Is there an anthem of the Pagan Revival?

Short answer: No, although it sure would be nice to have one.

Probably the closest we get to a New Pagan anthem is “Gwydion Pendderwen”'s 1981 We Won't Wait Any Longer:

We Won't Wait Any Longer

 

We won't wait any longer,

We are stronger than before;

We won't wait any longer,

We are stronger!

 

We have trusted no man's promise,

We have kept to just ourselves,

We have suffered from the lies

In all the books on all your shelves,

But our patience and endurance

Through the Burning Times til now

Have given us the strength to keep our vow.

 

Chorus

 

You have grazed away the heather,

You have razed the sacred grove,

You have driven native peoples

From the places that they love;

Though your greed has been unbounded,

You have felt the pangs of shame

Each time you trod upon the Mother's name.

 

Chorus

 

Though you thought you had destroyed

Each memory of the ancient ways,

Still the people light the balefire

Every year on Solstice day;

And on Beltane and at Samhain

You will find us on the hill,

Invoking once again the Triple Will!

 

Chorus

 

Through the ages many peoples

Have risen and have gone,

But dispersed among the nations

Of the world we linger on.

Now the time has come to take

The sacred Cauldron of Rebirth,

And fulfill our ancient pledges to the Earth!

 

Chorus

 

Kudos to Gwydion, who considered himself a Muse poet in the Gravesian tradition, for being the first to dream of a fine, rousing anthem for the New Old Religion(s).

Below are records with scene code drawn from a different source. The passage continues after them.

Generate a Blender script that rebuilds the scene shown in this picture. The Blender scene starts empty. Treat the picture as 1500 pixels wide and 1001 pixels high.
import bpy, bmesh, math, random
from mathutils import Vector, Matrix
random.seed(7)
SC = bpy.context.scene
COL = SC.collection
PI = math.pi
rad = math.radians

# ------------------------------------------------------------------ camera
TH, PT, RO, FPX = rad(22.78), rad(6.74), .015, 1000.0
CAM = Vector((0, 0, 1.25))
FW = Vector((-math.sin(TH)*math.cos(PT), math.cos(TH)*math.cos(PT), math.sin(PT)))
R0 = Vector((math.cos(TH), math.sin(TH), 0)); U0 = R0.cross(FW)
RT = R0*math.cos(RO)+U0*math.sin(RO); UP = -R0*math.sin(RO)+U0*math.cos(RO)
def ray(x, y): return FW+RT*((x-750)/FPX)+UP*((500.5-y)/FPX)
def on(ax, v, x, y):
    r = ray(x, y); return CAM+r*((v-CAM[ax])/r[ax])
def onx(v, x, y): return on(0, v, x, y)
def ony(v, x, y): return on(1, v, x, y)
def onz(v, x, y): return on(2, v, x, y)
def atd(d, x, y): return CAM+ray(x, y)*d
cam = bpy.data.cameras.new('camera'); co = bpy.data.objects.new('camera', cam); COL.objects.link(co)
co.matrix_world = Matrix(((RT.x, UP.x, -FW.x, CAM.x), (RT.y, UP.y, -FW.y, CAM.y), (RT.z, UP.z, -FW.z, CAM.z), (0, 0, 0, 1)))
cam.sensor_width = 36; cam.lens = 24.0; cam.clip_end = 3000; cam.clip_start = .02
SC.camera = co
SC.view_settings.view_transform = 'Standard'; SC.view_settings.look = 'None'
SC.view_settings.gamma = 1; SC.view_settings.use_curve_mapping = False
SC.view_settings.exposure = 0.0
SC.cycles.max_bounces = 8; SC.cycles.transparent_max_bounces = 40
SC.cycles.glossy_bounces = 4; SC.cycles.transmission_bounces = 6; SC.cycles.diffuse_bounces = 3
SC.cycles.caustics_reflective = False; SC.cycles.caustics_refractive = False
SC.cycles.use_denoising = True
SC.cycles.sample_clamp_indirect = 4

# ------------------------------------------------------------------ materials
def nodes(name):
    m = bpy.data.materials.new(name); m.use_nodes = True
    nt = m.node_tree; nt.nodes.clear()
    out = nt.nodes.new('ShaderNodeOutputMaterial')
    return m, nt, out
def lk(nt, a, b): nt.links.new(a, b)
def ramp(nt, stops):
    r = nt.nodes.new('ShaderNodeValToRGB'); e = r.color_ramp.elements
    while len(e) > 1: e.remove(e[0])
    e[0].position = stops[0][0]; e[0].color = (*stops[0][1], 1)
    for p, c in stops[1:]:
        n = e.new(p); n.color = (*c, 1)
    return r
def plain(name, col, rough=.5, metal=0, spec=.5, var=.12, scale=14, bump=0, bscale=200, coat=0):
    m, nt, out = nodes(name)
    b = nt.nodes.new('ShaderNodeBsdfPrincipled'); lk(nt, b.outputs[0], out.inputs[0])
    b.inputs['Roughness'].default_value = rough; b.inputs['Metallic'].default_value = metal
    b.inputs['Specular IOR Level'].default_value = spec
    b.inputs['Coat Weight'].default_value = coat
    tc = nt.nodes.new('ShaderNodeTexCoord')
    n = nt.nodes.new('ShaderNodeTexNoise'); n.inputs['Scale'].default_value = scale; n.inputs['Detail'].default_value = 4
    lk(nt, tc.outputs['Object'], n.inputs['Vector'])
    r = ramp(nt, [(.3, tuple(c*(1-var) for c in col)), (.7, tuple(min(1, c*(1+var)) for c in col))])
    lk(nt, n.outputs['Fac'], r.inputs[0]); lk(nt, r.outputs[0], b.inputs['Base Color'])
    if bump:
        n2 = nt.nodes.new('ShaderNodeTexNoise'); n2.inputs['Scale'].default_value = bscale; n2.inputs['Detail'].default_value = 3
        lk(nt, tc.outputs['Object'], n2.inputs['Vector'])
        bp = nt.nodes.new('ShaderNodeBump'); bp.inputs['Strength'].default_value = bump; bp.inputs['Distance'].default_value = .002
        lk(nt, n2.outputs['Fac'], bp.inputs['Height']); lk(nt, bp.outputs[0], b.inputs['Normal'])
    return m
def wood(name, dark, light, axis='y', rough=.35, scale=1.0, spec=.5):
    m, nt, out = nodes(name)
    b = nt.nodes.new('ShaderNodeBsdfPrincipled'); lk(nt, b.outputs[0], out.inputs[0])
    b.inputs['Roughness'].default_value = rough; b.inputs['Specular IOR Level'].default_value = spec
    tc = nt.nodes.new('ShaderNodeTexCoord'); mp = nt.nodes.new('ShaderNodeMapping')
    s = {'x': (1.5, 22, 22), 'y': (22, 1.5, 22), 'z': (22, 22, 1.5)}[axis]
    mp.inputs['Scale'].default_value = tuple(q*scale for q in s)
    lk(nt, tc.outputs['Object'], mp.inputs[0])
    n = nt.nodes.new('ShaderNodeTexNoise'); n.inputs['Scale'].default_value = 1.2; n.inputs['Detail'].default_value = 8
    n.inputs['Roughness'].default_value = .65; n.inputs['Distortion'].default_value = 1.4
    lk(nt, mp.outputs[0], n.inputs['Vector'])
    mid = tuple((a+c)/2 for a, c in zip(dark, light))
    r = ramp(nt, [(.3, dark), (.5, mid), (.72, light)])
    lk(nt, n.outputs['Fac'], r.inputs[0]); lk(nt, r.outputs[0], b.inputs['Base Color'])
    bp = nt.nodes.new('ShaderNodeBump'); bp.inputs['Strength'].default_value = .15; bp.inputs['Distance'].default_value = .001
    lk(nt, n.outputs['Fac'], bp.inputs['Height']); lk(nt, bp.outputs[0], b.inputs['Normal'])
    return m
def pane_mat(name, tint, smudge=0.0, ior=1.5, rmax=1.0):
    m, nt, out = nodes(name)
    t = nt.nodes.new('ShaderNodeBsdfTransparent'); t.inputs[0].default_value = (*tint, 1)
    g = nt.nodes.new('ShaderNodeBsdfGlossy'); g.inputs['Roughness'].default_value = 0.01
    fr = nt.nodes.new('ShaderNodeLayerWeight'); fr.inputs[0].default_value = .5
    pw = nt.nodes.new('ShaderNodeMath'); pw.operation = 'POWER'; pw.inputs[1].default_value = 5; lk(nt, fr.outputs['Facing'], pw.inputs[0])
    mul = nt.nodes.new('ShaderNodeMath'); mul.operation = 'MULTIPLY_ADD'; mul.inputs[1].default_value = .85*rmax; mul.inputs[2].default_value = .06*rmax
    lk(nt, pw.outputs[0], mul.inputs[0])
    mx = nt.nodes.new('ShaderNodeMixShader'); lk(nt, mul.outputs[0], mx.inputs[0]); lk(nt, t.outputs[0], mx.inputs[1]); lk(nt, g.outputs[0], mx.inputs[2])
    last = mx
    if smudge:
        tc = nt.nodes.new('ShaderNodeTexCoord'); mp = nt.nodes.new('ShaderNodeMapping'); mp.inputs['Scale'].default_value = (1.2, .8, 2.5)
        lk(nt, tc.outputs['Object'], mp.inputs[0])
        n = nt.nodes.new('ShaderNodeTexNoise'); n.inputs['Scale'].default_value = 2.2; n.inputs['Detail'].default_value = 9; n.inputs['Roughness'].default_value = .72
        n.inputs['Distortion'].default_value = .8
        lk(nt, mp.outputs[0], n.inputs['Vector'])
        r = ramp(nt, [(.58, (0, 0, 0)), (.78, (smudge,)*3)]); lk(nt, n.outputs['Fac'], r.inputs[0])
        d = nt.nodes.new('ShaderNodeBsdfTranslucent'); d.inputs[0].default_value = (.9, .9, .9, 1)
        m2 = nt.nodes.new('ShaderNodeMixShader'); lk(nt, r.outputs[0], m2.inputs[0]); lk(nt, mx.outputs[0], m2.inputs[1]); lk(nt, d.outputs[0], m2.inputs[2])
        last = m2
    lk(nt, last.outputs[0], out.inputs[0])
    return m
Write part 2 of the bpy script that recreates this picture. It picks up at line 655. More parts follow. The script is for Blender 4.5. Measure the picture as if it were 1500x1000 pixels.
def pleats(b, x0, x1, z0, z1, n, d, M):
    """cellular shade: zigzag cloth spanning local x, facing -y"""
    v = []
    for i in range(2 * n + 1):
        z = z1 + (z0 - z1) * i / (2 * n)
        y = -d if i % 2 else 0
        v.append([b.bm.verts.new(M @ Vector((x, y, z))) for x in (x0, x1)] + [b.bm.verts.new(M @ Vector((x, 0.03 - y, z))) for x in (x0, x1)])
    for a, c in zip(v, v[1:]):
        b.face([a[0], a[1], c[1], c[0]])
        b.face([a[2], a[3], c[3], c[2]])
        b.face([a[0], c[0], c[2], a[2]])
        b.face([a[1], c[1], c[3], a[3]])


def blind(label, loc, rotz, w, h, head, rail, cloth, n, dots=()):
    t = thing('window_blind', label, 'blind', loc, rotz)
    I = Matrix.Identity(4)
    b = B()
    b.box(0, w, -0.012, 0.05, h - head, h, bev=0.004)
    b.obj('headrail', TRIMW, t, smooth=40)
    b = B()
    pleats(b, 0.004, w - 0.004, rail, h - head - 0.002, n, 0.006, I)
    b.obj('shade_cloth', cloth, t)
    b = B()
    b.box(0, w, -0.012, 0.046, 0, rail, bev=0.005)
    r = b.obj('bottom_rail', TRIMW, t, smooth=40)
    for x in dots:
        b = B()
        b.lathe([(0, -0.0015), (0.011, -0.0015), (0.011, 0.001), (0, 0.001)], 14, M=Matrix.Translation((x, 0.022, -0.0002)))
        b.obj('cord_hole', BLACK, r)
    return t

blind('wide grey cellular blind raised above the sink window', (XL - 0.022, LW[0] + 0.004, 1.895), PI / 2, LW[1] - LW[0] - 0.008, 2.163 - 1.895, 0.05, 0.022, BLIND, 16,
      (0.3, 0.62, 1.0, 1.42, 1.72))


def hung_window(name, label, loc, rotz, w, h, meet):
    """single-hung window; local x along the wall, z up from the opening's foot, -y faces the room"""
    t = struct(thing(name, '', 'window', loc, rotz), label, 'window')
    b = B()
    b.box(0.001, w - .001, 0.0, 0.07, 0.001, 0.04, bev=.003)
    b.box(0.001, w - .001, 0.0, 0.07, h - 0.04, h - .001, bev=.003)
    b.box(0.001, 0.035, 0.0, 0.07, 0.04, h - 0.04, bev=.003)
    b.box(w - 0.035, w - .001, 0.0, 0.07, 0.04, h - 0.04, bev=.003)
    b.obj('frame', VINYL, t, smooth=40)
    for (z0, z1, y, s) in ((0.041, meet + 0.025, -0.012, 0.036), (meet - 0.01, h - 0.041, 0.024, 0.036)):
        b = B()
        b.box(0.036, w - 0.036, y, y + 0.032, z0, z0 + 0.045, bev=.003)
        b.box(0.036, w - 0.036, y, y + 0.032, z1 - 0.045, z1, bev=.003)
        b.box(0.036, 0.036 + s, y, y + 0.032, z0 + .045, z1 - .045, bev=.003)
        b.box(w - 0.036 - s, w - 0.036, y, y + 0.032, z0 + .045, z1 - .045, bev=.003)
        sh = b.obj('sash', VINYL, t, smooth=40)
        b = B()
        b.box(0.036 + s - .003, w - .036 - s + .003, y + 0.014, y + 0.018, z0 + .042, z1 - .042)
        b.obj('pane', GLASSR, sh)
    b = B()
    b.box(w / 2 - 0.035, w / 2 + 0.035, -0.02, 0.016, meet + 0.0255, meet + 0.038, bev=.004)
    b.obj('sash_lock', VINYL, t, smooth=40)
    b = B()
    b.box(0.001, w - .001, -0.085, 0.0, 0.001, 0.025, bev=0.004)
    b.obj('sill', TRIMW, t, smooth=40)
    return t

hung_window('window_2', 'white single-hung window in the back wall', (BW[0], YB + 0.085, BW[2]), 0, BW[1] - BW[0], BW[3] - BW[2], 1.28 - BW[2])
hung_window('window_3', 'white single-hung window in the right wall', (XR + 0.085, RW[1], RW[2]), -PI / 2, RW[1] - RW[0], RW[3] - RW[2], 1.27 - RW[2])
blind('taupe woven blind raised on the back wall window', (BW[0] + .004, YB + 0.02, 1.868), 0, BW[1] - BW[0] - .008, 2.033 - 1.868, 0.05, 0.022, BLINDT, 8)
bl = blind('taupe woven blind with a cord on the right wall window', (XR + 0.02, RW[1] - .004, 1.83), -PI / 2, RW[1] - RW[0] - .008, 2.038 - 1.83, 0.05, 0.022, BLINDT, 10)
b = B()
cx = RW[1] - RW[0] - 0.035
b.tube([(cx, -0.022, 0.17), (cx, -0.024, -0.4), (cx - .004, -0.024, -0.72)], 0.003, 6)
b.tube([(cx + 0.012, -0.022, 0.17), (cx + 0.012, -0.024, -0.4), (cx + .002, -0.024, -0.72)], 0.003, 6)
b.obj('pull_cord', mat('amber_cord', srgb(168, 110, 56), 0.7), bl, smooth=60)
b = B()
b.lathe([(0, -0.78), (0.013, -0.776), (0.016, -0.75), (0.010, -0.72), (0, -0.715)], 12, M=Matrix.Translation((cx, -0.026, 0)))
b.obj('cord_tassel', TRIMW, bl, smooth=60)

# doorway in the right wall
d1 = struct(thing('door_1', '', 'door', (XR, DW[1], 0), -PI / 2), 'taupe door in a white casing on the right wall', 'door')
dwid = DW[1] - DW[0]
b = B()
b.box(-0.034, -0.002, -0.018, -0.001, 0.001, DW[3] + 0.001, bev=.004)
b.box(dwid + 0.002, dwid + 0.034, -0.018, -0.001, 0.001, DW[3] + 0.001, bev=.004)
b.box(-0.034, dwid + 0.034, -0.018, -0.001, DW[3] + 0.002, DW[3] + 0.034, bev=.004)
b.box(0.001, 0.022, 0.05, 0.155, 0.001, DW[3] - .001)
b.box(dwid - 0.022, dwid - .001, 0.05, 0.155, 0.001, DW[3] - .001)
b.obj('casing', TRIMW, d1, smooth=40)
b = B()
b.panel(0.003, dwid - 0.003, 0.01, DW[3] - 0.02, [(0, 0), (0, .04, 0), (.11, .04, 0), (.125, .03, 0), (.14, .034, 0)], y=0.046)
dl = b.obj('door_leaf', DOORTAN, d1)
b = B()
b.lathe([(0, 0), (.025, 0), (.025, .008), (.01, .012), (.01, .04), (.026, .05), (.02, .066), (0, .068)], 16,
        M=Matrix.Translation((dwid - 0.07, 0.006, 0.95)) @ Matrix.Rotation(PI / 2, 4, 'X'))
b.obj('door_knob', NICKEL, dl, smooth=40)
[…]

Alas that his aims generally outpaced his abilities.

As an anthem, We Won't Wait Any Longer hasn't aged well. The Pagan World has marched on in the last few decades, and the song's specifically Wiccan imagery reads more exclusively now than it did then.

Likewise, while fully endorsing the song's sentiments, I've always felt that it was weakened by the fact that it specifically addresses itself to...whom? Christianity? The Church? The non-pagan world in general? In any event, to them: the bad guys of our story.

To this, my attitude is: Why make our enemies the center of our discourse? F**k 'em! Let's direct our anthem to ourselves, or to our gods.

Well, there's no reason why, as New Pagans, we need an anthem, or—in what is, after all, the Wonderful World of the Many—anthems. Perhaps some day someone will write one that we can all get behind.

Until such a time (if any), my own nomination for New Pagan Anthem goes to Daniel Pemberton's We Shall Go Home/Song of Exile*, from the 2004 film King Arthur: Legend of the Sword.